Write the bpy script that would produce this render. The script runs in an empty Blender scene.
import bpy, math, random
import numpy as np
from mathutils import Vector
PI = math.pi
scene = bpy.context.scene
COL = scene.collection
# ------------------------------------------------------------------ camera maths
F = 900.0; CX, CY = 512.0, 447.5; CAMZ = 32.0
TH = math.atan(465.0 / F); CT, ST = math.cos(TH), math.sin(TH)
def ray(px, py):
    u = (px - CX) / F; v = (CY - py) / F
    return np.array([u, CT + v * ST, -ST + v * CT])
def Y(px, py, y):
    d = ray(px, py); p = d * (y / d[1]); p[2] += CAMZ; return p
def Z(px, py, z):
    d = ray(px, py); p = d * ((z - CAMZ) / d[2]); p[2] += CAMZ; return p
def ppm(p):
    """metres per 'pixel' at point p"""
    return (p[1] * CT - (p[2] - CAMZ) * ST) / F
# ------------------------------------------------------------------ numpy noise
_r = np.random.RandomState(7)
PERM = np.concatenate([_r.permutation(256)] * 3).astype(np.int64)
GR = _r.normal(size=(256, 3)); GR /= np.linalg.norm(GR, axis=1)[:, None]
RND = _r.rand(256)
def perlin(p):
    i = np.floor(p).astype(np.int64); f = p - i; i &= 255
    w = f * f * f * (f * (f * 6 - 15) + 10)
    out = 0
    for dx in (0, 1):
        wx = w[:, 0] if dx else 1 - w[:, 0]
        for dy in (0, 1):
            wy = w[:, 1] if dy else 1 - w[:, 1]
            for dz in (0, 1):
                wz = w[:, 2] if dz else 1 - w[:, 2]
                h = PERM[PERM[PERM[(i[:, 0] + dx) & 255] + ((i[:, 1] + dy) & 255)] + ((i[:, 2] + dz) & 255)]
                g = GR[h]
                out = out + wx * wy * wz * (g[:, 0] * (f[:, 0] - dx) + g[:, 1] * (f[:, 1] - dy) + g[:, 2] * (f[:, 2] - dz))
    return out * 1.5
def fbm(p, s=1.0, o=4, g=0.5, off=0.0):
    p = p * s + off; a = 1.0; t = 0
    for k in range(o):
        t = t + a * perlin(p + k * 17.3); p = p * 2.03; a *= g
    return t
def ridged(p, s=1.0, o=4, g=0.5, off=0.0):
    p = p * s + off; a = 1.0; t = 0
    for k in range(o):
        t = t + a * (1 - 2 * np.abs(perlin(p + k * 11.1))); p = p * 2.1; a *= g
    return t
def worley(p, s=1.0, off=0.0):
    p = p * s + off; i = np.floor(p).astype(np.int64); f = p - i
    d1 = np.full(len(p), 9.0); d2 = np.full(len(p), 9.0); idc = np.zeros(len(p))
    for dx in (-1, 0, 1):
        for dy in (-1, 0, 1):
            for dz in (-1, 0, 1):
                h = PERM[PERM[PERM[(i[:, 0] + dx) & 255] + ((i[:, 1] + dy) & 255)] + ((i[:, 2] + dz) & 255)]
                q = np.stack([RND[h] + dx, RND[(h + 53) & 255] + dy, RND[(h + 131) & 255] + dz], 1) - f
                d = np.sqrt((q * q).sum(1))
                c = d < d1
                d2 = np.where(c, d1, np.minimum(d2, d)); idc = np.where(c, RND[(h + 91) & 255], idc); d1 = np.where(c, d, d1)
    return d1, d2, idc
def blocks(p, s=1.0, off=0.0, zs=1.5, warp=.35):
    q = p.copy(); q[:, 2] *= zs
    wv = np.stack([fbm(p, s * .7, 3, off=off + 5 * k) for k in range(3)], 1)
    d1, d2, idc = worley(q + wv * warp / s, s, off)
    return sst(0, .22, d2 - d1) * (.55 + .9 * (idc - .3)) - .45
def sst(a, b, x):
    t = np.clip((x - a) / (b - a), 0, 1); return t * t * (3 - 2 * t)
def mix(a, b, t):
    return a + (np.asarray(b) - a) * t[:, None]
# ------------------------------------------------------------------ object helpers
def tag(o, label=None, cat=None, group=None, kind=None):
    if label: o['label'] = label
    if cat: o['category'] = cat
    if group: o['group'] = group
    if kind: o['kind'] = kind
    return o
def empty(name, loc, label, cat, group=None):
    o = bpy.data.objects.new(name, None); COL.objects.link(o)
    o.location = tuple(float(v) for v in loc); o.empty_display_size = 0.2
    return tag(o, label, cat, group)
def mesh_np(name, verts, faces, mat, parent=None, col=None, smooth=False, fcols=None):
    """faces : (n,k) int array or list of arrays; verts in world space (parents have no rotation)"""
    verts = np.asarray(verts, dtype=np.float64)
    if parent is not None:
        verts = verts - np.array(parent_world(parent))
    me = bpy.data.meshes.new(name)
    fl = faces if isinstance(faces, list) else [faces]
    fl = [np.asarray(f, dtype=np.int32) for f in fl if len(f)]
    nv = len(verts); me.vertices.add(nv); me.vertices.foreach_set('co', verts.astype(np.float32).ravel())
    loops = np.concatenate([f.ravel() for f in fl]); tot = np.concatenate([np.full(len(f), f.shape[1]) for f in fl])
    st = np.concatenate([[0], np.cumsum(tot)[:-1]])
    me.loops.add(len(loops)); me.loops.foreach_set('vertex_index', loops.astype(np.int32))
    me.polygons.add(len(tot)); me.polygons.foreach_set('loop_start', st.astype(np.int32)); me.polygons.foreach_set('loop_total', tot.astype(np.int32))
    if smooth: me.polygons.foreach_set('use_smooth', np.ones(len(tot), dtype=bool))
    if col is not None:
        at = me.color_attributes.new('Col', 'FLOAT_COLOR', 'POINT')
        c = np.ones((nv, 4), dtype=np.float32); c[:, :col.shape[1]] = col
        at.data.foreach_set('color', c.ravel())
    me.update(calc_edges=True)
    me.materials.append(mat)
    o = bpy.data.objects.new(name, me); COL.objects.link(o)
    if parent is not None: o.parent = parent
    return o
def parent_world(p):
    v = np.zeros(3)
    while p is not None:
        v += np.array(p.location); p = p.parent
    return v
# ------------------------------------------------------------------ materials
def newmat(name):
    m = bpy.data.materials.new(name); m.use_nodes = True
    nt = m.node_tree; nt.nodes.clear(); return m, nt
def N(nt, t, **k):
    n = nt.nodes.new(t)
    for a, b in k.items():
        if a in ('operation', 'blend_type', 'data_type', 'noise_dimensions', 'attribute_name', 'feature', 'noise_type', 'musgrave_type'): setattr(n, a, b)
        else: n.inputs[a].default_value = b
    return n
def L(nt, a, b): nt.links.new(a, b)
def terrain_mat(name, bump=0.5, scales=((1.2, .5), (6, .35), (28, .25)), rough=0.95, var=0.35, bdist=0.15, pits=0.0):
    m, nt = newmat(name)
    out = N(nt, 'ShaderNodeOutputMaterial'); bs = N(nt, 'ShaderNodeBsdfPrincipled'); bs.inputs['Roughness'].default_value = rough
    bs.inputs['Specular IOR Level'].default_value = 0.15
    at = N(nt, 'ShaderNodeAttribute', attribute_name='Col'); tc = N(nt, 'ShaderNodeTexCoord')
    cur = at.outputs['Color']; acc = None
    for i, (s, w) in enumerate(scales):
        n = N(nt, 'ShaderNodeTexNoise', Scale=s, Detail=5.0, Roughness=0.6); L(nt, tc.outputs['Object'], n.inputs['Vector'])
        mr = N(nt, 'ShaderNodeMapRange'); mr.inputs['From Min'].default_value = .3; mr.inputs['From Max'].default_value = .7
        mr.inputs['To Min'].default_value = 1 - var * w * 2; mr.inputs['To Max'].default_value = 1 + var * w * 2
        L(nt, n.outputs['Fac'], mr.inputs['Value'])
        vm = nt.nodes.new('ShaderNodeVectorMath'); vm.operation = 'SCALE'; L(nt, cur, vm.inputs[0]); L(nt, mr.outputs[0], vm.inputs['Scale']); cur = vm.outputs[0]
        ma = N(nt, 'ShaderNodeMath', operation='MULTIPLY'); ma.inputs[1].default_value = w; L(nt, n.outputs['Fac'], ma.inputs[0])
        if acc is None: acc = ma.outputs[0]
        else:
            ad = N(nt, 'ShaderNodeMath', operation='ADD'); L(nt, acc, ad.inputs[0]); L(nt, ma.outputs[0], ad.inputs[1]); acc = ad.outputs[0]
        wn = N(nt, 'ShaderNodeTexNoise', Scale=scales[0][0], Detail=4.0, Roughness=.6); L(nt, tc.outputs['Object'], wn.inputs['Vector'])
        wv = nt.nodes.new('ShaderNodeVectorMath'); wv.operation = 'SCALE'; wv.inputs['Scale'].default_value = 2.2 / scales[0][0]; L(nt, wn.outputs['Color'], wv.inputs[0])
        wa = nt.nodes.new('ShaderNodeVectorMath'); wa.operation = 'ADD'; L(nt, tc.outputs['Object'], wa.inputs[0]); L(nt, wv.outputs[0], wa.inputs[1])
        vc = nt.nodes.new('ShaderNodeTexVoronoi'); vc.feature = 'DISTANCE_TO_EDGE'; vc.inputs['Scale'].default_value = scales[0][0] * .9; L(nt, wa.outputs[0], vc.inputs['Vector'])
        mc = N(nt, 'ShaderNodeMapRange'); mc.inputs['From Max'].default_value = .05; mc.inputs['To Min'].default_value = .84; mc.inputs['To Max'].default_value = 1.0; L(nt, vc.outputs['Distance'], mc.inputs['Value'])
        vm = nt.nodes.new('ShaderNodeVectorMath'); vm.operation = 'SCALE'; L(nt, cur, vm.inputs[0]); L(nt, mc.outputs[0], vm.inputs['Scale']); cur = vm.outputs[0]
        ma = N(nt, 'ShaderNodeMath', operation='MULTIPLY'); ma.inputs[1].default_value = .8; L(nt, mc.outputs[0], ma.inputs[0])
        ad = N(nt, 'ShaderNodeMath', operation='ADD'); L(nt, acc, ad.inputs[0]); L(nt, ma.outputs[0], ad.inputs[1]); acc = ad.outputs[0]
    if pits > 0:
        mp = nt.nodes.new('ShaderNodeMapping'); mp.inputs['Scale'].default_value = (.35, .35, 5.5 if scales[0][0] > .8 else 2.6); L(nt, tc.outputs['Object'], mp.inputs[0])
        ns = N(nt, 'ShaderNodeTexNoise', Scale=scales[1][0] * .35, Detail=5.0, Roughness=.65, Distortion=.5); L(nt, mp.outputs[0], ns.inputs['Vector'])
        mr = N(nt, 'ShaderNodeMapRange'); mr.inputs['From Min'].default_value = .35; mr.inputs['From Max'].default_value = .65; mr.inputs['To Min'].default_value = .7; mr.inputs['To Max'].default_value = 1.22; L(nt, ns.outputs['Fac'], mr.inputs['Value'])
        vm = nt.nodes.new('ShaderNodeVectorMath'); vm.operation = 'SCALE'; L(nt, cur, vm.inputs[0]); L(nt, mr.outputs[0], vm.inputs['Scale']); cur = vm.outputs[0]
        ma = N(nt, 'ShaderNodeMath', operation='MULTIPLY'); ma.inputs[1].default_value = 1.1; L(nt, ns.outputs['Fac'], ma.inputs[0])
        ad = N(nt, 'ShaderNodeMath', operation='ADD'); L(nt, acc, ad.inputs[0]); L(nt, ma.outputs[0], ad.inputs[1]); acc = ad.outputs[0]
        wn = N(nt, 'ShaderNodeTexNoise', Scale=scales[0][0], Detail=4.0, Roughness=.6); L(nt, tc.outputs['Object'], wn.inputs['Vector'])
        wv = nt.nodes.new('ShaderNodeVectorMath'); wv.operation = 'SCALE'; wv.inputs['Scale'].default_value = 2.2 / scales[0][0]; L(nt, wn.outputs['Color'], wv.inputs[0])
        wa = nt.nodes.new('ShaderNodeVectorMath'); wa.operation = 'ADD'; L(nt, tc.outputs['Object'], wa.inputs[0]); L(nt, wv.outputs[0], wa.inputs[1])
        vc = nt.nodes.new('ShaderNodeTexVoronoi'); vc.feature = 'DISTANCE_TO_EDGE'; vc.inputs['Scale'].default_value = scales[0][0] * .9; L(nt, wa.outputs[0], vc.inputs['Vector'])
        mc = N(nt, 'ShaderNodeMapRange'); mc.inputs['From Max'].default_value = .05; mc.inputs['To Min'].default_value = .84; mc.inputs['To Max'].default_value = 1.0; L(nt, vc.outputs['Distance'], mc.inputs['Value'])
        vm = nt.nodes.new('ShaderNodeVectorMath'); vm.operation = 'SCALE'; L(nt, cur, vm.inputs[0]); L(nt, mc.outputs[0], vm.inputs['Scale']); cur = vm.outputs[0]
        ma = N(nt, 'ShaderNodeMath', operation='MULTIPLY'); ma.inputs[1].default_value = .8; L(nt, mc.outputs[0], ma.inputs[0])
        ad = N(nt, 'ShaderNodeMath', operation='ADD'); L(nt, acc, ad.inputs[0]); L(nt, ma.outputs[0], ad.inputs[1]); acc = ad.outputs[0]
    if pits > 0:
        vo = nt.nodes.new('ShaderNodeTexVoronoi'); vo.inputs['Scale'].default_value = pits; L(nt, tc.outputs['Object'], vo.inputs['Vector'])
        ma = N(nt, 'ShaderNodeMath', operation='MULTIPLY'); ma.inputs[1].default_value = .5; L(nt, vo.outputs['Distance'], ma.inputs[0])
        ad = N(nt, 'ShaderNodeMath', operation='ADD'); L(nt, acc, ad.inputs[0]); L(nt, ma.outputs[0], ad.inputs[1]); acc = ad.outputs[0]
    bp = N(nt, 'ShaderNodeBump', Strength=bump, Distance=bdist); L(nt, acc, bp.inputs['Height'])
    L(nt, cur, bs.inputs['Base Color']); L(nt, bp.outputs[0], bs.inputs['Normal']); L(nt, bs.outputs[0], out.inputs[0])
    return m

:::

■ WHAT IS NEEDED ■
All lines that include "scene" are to be gathered and copied.

■ RESULT OF THE EXERCISE ■
Write the bpy script that would produce this render. The script runs in an empty Blender scene.
scene = bpy.context.scene
COL = scene.collection